Please output exactly the lines of the material from the first through the line containing "b.build('riser', PIPE, t, True)", and nothing more.

· · ·

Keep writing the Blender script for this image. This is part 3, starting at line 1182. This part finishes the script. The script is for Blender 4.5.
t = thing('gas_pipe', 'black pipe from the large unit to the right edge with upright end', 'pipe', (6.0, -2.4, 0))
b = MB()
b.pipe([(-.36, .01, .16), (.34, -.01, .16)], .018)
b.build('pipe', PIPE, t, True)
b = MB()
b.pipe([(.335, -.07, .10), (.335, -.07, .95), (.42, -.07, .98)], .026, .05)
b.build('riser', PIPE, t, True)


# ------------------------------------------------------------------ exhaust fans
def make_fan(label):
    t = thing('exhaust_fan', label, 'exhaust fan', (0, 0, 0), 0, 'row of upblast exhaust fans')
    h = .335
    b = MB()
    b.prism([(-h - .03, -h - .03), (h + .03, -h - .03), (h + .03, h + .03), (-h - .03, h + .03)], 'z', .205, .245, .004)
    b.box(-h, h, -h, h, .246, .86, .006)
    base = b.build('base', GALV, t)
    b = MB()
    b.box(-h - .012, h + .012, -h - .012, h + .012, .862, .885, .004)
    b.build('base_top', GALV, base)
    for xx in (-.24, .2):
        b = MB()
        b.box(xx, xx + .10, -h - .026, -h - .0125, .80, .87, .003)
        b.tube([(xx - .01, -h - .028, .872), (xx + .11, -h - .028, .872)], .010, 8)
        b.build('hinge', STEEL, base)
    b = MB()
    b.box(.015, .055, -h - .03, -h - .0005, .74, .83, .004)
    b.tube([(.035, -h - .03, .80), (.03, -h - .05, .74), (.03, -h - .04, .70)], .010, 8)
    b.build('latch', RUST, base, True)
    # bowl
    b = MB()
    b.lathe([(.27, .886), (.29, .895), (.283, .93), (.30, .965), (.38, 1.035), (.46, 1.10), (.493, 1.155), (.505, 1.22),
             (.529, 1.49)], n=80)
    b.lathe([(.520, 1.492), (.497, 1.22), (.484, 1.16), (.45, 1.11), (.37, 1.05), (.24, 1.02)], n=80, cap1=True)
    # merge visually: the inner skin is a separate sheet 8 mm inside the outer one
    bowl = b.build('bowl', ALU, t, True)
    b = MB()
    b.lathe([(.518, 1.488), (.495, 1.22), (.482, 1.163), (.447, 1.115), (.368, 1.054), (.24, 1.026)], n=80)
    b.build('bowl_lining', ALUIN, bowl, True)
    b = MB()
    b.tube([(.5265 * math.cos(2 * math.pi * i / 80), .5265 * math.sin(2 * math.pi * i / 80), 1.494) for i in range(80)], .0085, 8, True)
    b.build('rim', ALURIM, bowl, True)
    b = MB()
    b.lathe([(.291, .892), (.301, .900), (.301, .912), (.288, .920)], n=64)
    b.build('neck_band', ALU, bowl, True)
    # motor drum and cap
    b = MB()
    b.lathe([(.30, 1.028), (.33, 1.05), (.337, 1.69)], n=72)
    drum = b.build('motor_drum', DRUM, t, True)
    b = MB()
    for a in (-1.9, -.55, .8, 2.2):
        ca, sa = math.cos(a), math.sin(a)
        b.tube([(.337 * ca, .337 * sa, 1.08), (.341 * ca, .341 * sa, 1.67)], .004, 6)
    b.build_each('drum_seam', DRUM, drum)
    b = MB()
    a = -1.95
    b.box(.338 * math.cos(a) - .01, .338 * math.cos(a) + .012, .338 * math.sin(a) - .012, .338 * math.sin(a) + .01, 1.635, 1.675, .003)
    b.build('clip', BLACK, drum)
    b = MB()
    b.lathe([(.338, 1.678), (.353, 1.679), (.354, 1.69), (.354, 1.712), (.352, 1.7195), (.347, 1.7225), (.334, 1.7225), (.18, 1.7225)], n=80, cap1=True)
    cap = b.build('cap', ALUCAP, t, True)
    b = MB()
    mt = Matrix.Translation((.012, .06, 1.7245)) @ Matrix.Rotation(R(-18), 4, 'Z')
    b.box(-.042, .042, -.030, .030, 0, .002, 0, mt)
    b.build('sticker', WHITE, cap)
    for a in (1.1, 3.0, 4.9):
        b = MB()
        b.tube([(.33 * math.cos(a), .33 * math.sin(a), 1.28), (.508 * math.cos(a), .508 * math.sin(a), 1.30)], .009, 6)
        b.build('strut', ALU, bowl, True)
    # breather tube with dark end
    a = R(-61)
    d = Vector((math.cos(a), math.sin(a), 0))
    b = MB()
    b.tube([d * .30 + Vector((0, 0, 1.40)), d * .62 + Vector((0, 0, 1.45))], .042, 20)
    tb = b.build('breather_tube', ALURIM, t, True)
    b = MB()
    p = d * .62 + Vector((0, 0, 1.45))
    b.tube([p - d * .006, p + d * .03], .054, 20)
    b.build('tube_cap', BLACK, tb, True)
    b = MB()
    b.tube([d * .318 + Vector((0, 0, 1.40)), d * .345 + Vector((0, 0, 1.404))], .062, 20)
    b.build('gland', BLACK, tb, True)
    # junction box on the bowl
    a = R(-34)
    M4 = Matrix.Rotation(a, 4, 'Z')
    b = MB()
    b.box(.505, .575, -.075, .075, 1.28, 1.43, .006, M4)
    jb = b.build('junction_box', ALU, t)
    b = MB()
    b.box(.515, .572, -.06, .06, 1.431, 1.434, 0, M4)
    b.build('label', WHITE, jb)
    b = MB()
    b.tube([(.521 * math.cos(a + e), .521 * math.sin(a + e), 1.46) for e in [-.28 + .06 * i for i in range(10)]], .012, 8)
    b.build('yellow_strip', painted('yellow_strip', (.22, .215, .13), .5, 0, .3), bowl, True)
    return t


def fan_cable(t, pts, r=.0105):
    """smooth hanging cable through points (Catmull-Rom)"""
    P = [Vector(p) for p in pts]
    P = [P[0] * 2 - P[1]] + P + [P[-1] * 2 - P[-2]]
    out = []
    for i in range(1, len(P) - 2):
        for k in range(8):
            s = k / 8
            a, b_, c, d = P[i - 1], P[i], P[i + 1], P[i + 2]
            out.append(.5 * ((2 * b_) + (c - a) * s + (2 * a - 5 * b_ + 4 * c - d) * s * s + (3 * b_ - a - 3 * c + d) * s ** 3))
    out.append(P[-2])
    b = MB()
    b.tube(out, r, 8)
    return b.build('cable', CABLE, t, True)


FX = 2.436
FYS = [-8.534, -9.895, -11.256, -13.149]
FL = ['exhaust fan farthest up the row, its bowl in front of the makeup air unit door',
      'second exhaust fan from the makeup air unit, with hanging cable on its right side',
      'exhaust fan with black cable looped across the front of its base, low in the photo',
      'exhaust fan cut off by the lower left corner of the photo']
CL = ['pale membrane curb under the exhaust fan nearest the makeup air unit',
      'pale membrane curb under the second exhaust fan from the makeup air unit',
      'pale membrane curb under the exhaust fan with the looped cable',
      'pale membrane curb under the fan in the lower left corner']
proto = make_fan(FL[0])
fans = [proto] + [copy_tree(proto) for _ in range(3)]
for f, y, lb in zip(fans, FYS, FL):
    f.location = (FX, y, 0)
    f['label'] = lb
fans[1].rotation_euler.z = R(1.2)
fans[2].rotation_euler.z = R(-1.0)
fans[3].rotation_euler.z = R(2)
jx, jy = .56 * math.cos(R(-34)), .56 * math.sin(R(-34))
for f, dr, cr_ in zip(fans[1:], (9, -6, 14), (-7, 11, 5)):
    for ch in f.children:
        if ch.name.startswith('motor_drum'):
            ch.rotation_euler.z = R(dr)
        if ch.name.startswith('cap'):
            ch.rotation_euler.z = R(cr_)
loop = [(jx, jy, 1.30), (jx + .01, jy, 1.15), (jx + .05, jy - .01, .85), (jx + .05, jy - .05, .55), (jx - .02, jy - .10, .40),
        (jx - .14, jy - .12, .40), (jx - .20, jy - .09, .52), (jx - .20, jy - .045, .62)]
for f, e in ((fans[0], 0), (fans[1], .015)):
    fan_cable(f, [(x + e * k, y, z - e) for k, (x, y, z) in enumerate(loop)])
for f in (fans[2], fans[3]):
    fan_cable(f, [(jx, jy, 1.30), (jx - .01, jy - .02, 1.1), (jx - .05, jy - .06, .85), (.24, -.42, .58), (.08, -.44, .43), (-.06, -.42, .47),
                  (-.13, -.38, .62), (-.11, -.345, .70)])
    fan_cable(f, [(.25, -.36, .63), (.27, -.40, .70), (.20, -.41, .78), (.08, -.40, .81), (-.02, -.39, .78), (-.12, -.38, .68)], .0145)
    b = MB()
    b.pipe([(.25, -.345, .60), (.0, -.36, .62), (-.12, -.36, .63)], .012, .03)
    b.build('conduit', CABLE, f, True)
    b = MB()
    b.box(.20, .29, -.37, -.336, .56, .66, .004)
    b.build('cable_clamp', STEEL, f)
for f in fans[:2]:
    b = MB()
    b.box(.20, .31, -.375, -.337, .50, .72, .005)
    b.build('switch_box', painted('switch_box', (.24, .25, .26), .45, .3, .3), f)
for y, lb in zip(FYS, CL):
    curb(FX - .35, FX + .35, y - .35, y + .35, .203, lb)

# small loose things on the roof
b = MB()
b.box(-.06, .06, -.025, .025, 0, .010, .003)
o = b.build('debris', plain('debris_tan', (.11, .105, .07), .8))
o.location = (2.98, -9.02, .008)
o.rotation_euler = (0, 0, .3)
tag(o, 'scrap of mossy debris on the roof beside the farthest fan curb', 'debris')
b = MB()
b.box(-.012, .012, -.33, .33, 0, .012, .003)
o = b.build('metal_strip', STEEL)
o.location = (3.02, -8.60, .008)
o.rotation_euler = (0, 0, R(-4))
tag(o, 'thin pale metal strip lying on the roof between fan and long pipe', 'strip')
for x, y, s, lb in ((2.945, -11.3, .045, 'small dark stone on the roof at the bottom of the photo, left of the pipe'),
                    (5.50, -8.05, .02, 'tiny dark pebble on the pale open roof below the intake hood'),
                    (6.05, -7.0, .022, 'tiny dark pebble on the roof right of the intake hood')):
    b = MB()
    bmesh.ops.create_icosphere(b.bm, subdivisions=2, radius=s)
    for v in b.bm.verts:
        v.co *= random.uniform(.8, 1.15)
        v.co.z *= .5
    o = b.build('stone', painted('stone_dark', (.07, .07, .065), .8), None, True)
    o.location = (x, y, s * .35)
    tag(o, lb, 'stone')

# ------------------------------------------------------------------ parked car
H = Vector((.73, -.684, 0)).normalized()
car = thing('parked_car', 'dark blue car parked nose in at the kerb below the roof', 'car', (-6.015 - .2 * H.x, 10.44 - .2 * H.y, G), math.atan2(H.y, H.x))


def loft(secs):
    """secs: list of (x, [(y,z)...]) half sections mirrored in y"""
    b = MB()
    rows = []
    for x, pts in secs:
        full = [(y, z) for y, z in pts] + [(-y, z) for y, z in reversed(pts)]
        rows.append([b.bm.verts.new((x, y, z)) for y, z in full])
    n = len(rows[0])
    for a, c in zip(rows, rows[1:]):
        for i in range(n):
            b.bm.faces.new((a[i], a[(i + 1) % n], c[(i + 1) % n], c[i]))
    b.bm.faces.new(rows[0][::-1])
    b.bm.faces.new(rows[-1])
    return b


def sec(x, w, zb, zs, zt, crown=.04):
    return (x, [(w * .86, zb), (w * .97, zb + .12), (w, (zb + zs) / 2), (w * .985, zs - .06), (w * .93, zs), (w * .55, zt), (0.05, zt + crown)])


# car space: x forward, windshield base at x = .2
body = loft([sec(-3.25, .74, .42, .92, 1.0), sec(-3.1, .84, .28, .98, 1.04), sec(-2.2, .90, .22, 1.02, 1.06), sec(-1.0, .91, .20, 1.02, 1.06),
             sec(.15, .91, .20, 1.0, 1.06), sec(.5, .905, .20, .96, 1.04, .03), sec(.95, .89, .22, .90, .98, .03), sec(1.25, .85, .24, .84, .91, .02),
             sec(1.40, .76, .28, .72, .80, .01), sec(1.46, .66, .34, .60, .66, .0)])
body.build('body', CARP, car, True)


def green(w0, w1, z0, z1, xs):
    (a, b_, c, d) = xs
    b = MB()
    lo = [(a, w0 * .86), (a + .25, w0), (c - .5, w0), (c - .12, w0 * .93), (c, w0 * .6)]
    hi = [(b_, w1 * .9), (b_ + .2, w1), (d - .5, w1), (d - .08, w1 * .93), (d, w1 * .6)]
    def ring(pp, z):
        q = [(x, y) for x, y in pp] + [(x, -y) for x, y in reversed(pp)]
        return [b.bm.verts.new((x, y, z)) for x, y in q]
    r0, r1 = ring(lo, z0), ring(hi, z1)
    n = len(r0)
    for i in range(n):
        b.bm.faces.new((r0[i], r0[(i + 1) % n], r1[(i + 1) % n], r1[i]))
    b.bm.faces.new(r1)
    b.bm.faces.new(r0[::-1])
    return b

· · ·

*OUTPUT FOR THIS TASK*.
Keep writing the Blender script for this image. This is part 3, starting at line 1182. This part finishes the script. The script is for Blender 4.5.
t = thing('gas_pipe', 'black pipe from the large unit to the right edge with upright end', 'pipe', (6.0, -2.4, 0))
b = MB()
b.pipe([(-.36, .01, .16), (.34, -.01, .16)], .018)
b.build('pipe', PIPE, t, True)
b = MB()
b.pipe([(.335, -.07, .10), (.335, -.07, .95), (.42, -.07, .98)], .026, .05)
b.build('riser', PIPE, t, True)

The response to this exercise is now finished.